Серов взглянул на работу. Этюд ему понравился, и он оценил его «по первой категории». Другие преподаватели не смели возразить ему. Оценка была утверждена.
– В какое же положение вы ставите меня перед учащимися? – жаловался Касаткин.
– Не мы вас ставим, вы сами поставили себя, – ответил Серов. – Можно предложить натуру для живописи масляными красками или для акварели, для темперы, но задавать такую задачу, какую задали вы, – нельзя.
Не этот ли случай (а скорее, не подобные ли случаи) имел в виду Шемякин, когда писал: «Необычайная власть Серова сказывалась во всем, так как он был среди Олимпа богов-художников Зевсом со скрытой силой громовержца». И далее: «Я никогда не видал Серова вместе с Репиным; кто бы из них был тогда Зевсом, я не знаю».
Как плохо, однако, Шемякин знал своих учителей (ибо он был учеником и Серова, и Репина). Когда сходились Репин и Серов, было «двоецарствие», и обстановка зависела от случая: было единодушие – царил мир, не было единодушия – могла произойти стычка.
Одна из таких стычек описана в дневнике литератора Жиркевича, близкого знакомого Репина. Спор произошел из-за картины Суренянца «Гафиз», появившейся на передвижной выставке и вызвавшей восторг Репина. «Серов низводил картину до степени заурядной вещи, в которой хороши только две фигуры: Гафиза и девушки с наклоненной головой, его слушающей. Оба разгорячились, и я ожидал скандала, когда Серов вспылил на слова Репина: «Это вы смотрите на картины с точки зрения кружковщины!»
Таких стычек в их жизни было немало. К счастью, они не могли долго питать зла, они любили друг друга.
Но любовь любовью, а принципиальность во всем и со всеми была едва ли не основным свойством характера Серова. И в этом причина его необыкновенной власти, соединенной с любовью к нему.
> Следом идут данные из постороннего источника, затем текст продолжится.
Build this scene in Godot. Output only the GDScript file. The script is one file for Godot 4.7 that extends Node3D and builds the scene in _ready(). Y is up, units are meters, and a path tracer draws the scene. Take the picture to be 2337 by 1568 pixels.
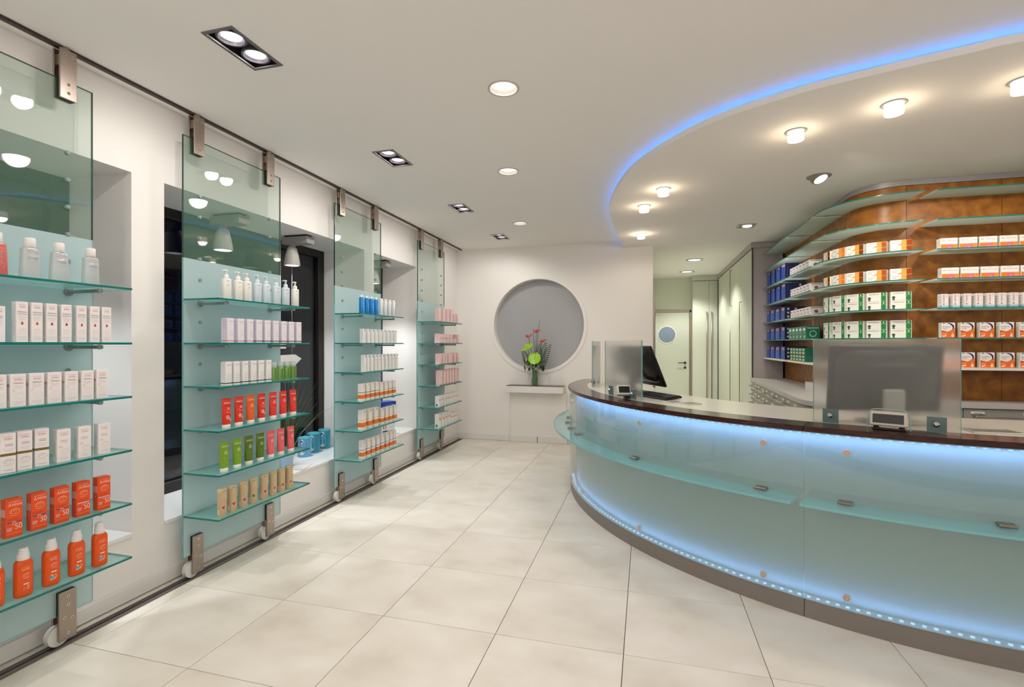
extends Node3D
# A pharmacy sales room: curved glass counter on one side, glass display panels on a rail before the shop windows on the other.

var names := {}
var mats := {}
var T := Transform3D.IDENTITY
var fonts := {}
var glyphs := {}
var rng := RandomNumberGenerator.new()
const CC := Vector2(1.983, -5.296)      # centre of the counter's arc (x, z)
const CEIL := 2.78
const SOFF := 2.70
const ORD := ["first", "second", "third", "fourth", "fifth", "sixth", "seventh", "eighth", "ninth", "tenth"]

func _ready():
	rng.seed = 7
	# ---------- camera
	var cam := Camera3D.new(); cam.name = "camera"; add_child(cam)
	cam.position = Vector3(0, 1.4, 0); cam.rotation.y = 0.26465
	cam.keep_aspect = Camera3D.KEEP_HEIGHT
	cam.fov = rad_to_deg(2.0 * atan(784.0 / 1128.1)); cam.near = 0.05; cam.far = 60.0
	cam.current = true
	# ---------- night outside, exposure
	var env := Environment.new()
	env.background_mode = Environment.BG_COLOR
	env.background_color = Color(0.035, 0.045, 0.10)
	env.tonemap_mode = Environment.TONE_MAPPER_LINEAR
	env.tonemap_exposure = 0.60
	env.sdfgi_enabled = true; env.ssao_enabled = true; env.ssil_enabled = true
	var we := WorldEnvironment.new(); we.name = "world_environment"; we.environment = env; add_child(we)
	# ---------- lamp strengths (the lamps are built with their fittings further down)
	P.down = 0.66; P.round = 0.56; P.cyl = 0.07; P.cyl_down = 0.34; P.niche = 2.6; P.wall = 1.30; P.hall = 5.4; P.led = 0.060; P.cove = 0.085; P.globe = 0.80
	make_materials()
	build_shell()
	build_windows()
	build_ceiling_lights()
	build_counter()
	build_counter_items()
	build_wood_wall()
	build_back_area()
	build_console()
	build_panels()
	build_sill_items()
	build_products()
	build_wall_products()

var P := {}

# ============================================================ geometry helpers
func new_st() -> SurfaceTool:
	var st := SurfaceTool.new(); st.begin(Mesh.PRIMITIVE_TRIANGLES); st.set_smooth_group(-1); return st

func t3(st, a: Vector3, b: Vector3, c: Vector3, o: Vector3):
	if (b - a).cross(c - a).dot(o) > 0.0:
		var k = b; b = c; c = k
	st.add_vertex(T * a); st.add_vertex(T * b); st.add_vertex(T * c)

func q4(st, a: Vector3, b: Vector3, c: Vector3, d: Vector3, o: Vector3):
	if (c - a).cross(d - b).dot(o) > 0.0:
		var k = b; b = d; d = k
	st.add_vertex(T * a); st.add_vertex(T * b); st.add_vertex(T * c)
	st.add_vertex(T * a); st.add_vertex(T * c); st.add_vertex(T * d)

func ax(i: int) -> Vector3:
	return [Vector3.RIGHT, Vector3.UP, Vector3.BACK][i]

# chamfered box
func bx(st, c: Vector3, s: Vector3, b := 0.0, rot := Basis.IDENTITY):
	var T0 := T
	T = T * Transform3D(rot, c)
	var h := s / 2.0
	st.set_smooth_group(-1)
	for k in 3:
		var i := (k + 1) % 3
		var j := (k + 2) % 3
		for g in [-1.0, 1.0]:
			var n: Vector3 = ax(k) * g * h[k]
			var u: Vector3 = ax(i) * (h[i] - b)
			var w: Vector3 = ax(j) * (h[j] - b)
			q4(st, n - u - w, n + u - w, n + u + w, n - u + w, ax(k) * g)
			if b > 0.0:
				for e in [-1.0, 1.0]:
					var p: Vector3 = ax(k) * g * h[k] + ax(i) * e * (h[i] - b)
					var r: Vector3 = ax(k) * g * (h[k] - b) + ax(i) * e * h[i]
					q4(st, p - w, p + w, r + w, r - w, ax(k) * g + ax(i) * e)
	if b > 0.0:
		for x in [-1.0, 1.0]:
			for y in [-1.0, 1.0]:
				for z in [-1.0, 1.0]:
					var f := Vector3(x, y, z)
					t3(st, f * Vector3(h.x, h.y - b, h.z - b), f * Vector3(h.x - b, h.y, h.z - b), f * Vector3(h.x - b, h.y - b, h.z), f)
	T = T0

func box(c: Vector3, s: Vector3, b := 0.0, rot := Basis.IDENTITY) -> SurfaceTool:
	var st := new_st(); bx(st, c, s, b, rot); return st

# prism between two polylines of equal length (x, z), from y0 to y1
func ribbon(st, A: Array, B: Array, y0: float, y1: float, ends := true):
	for i in A.size() - 1:
		var a: Vector2 = A[i]; var a2: Vector2 = A[i + 1]; var b: Vector2 = B[i]; var b2: Vector2 = B[i + 1]
		var ob := Vector3(b.x - a.x, 0, b.y - a.y)
		st.set_smooth_group(1)
		q4(st, v3(b, y0), v3(b2, y0), v3(b2, y1), v3(b, y1), ob)
		st.set_smooth_group(2)
		q4(st, v3(a, y0), v3(a2, y0), v3(a2, y1), v3(a, y1), -ob)
		st.set_smooth_group(-1)
		q4(st, v3(a, y1), v3(a2, y1), v3(b2, y1), v3(b, y1), Vector3.UP)
		q4(st, v3(a, y0), v3(a2, y0), v3(b2, y0), v3(b, y0), Vector3.DOWN)
	if ends:
		var n := A.size() - 1
		var d0: Vector2 = A[0] - A[1]
		var d1: Vector2 = A[n] - A[n - 1]
		q4(st, v3(A[0], y0), v3(B[0], y0), v3(B[0], y1), v3(A[0], y1), Vector3(d0.x, 0, d0.y))
		q4(st, v3(A[n], y0), v3(B[n], y0), v3(B[n], y1), v3(A[n], y1), Vector3(d1.x, 0, d1.y))

func v3(p: Vector2, y: float) -> Vector3:
	return Vector3(p.x, y, p.y)

func arc(R: float, a0: float, a1: float, n: int, c := CC) -> Array:
	var out := []
	for i in n + 1:
		var a := deg_to_rad(lerpf(a0, a1, float(i) / n))
		out.append(c + Vector2(cos(a), sin(a)) * R)
	return out

func arc_band(R0: float, R1: float, y0: float, y1: float, a0: float, a1: float, n := 0, c := CC) -> SurfaceTool:
	var st := new_st()
	if n == 0: n = maxi(4, int(absf(a1 - a0) / 1.5))
	ribbon(st, arc(R0, a0, a1, n, c), arc(R1, a0, a1, n, c), y0, y1); return st

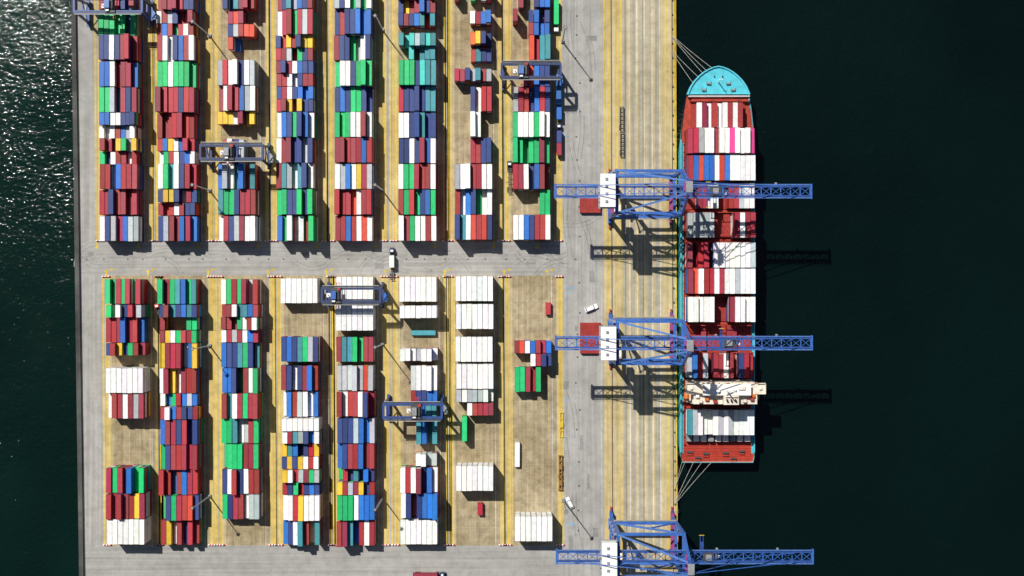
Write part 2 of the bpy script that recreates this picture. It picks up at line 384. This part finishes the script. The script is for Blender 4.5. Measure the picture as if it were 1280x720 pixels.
def barrier(px,py,L=4.2):
    b_=MB(); n=6; pr=[(-.4,0),(.4,0),(.4,.2),(.15,.5),(.12,1.0),(-.12,1.0),(-.15,.5),(-.4,.2)]
    for i in range(n):
        x0=-L/2+L*i/n; x1=x0+L/n
        vs=[(x0,a,c_) for a,c_ in pr]+[(x1,a,c_) for a,c_ in pr]; m_=8
        b_.add(vs,[tuple(range(m_)),tuple(range(2*m_-1,m_-1,-1))]+[(j,m_+j,m_+(j+1)%m_,(j+1)%m_) for j in range(m_)],'red' if i%2 else 'white')
    x,y=W(px,py); b_.build('striped_barrier',None,(x,y,.022))
for ci in range(8):
    xt=640+(top[ci][0]-640)/1.019; xb=640+(bot[ci][0]-640)/1.019
    for xx,yy in ((xt+.5,301),(xb-1,345.8),(xb+.5,681)):
        barrier(xx-8.5,yy); barrier(xx+57,yy)

# ------------------------------------------------------------ lamp masts
def mast(px,py,h=31):
    x,y=W(px,py); e=empty('floodlight_mast',(x,y,.014))
    b_=MB(); b_.cyl((0,0,0),(0,0,h),.34,.16,'grey',10); b_.box((0,0,.5),(1.6,1.6,1.0),'grey')
    b_.build('pole',e)
    b_=MB(); b_.cyl((0,0,h-.3),(0,0,h+.1),.6,.6,'grey',12)
    for i in range(6):
        t=i*math.pi/3; b_.box((.85*math.cos(t),.85*math.sin(t),h-.35),(.4,.4,.4),'dgrey',t)
    b_.build('lamp_head',e)
    b_=MB()
    for i in range(int(h/1.2)): b_.box((.5,0,1+i*1.15),(.1,.5,.06),'grey')
    b_.build('ladder',e)
for px,py in ((262,45),(478,38),(703,52),(262,238),(478,238),(262,432),(478,430),(262,620),(478,622),(704,625)): mast(px,py)

# ------------------------------------------------------------ RTG cranes
def rtg(xl,xr,yc,col='dblue',tro=.5,trc='white',girc=None,sep=3.2):
    h=19.5; girc=girc or col
    (x0,y0),(x1,_)=W(xl,yc,h),W(xr,yc,h); cx=(x0+x1)/2; sp=(x1-x0)/2-1
    e=empty('gantry_crane',(cx,y0,.024))
    b_=MB()
    for sy in (-1,1):
        b_.box((0,sy*sep,h-.9),(2*sp+2,1.2,1.7),girc)
        b_.box((0,sy*(sep+1.1),h-.1),(2*sp+1,.8,.06),'dgrey')
        for i in range(13): b_.box((-sp+i*sp/6,sy*(sep+1.5),h+.45),(.06,.06,1.0),'grey')
        b_.beam((-sp,sy*(sep+1.5),h+.95),(sp,sy*(sep+1.5),h+.95),.10,.08,'white')
        b_.box((0,sy*sep,h+.03),(2*sp,.18,.14),'dgrey')
    for sx in (-1,1): b_.box((sx*(sp+.6),0,h-.9),(1.0,2*sep-1.22,1.5),girc)
    b_.build('girders',e)
    b_=MB()
    for sx in (-1,1):
        for sy in (-1,1): b_.beam((sx*sp,sy*sep,h-1.76),(sx*sp,sy*4.6,2.6),1.0,1.0,col)
        b_.box((sx*sp,0,2.0),(1.3,13,1.2),col)
        b_.beam((sx*sp,-3.7,9.5),(sx*sp,3.7,9.5),.6,.6,col)
        b_.beam((sx*sp,-4.2,3),(sx*sp,3.4,9.2),.35,.35,col)
    b_.build('legs',e)
    b_=MB()
    for sx in (-1,1):
        for sy in (-5.6,-3.8,3.8,5.6): b_.cyl((sx*sp-.45,sy,.8),(sx*sp+.45,sy,.8),.8,.8,'dark',14)
    b_.build('wheels',e)
    b_=MB(); tx=-sp+4+tro*(2*sp-8)
    b_.box((tx,0,h+.5),(5.0,2*sep+1.2,.5),'dgrey'); b_.box((tx-.9,0,h+1.6),(2.4,3.8,1.7),trc)
    b_.cyl((tx+1.5,-2.2,h+1.4),(tx+1.5,2.2,h+1.4),.6,.6,'dgrey'); b_.box((tx+1.6,2.9,h+1.2),(1.3,1,1),'red'); b_.box((tx-.9,-2.8,h+1.1),(1.5,.9,.8),'white')
    b_.build('trolley',e)
    b_=MB(); b_.box((tx-3.9,0,h-3.2),(1.9,2.0,2.4),'white'); b_.box((tx-3.9,0,h-3.4),(1.96,2.06,1.1),'glass'); b_.box((tx-3.9,0,h-.95),(.3,.3,2.0),'grey'); b_.build('operator_cab',e)
    b_=MB(); zs=13.5
    for a in (-1,1):
        for c_ in (-1,1): b_.beam((tx+a*1.2,c_*2,h),(tx+a*.9,c_*1.6,zs),.06,.06,'dark')
    b_.box((tx,0,zs-.3),(1.6,6,.6),'red')
    for c_ in (-1,1): b_.box((tx,c_*5.9,zs-.4),(2.4,.3,.4),'red')
    for c_ in (-.6,.6): b_.box((tx+c_,0,zs-.35),(.25,11.5,.3),'red')
    b_.build('spreader',e)
    b_=MB(); b_.box((sp+1.6,-1,2.2),(2,4.5,2.4),trc); b_.box((-sp-1.3,2,2.0),(1.4,3,2.2),'grey'); b_.cyl((sp+1.6,-2,3.4),(sp+1.6,-2,4.6),.2,.2,'dark'); b_.build('power_unit',e)
rtg(91,178,6,'dblue',.55,'lblue','dblue')
rtg(249,329,190,'navy',.45,'grey','navy')
rtg(626,702,88,'navy',.3,'lblue','navy')
rtg(401,476,369,'navy',.12,'blue','navy')
rtg(478,553,514,'dblue',.6,'grey','dblue')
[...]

Он никогда не считал себя хорошим учителем, говорил: «Учить я не умею».
А после его смерти оказалось, что он был мэтром. О нем стали говорить: «Серов учил нас…», «Уроки Серова…»
Оказалось, что у него много первоклассных учеников: Сарьян, Ульянов, Юон, Сапунов, Кузнецов, Петров-Водкин, Ефимов, Машков, Судейкин, Туржанский, Крымов, Пырин.
В многочисленных статьях, воспоминаниях этих художников, в исследованиях, посвященных их творчеству, неизменно говорится о том, сколь многим обязаны эти выдающиеся мастера школе, пройденной у Серова.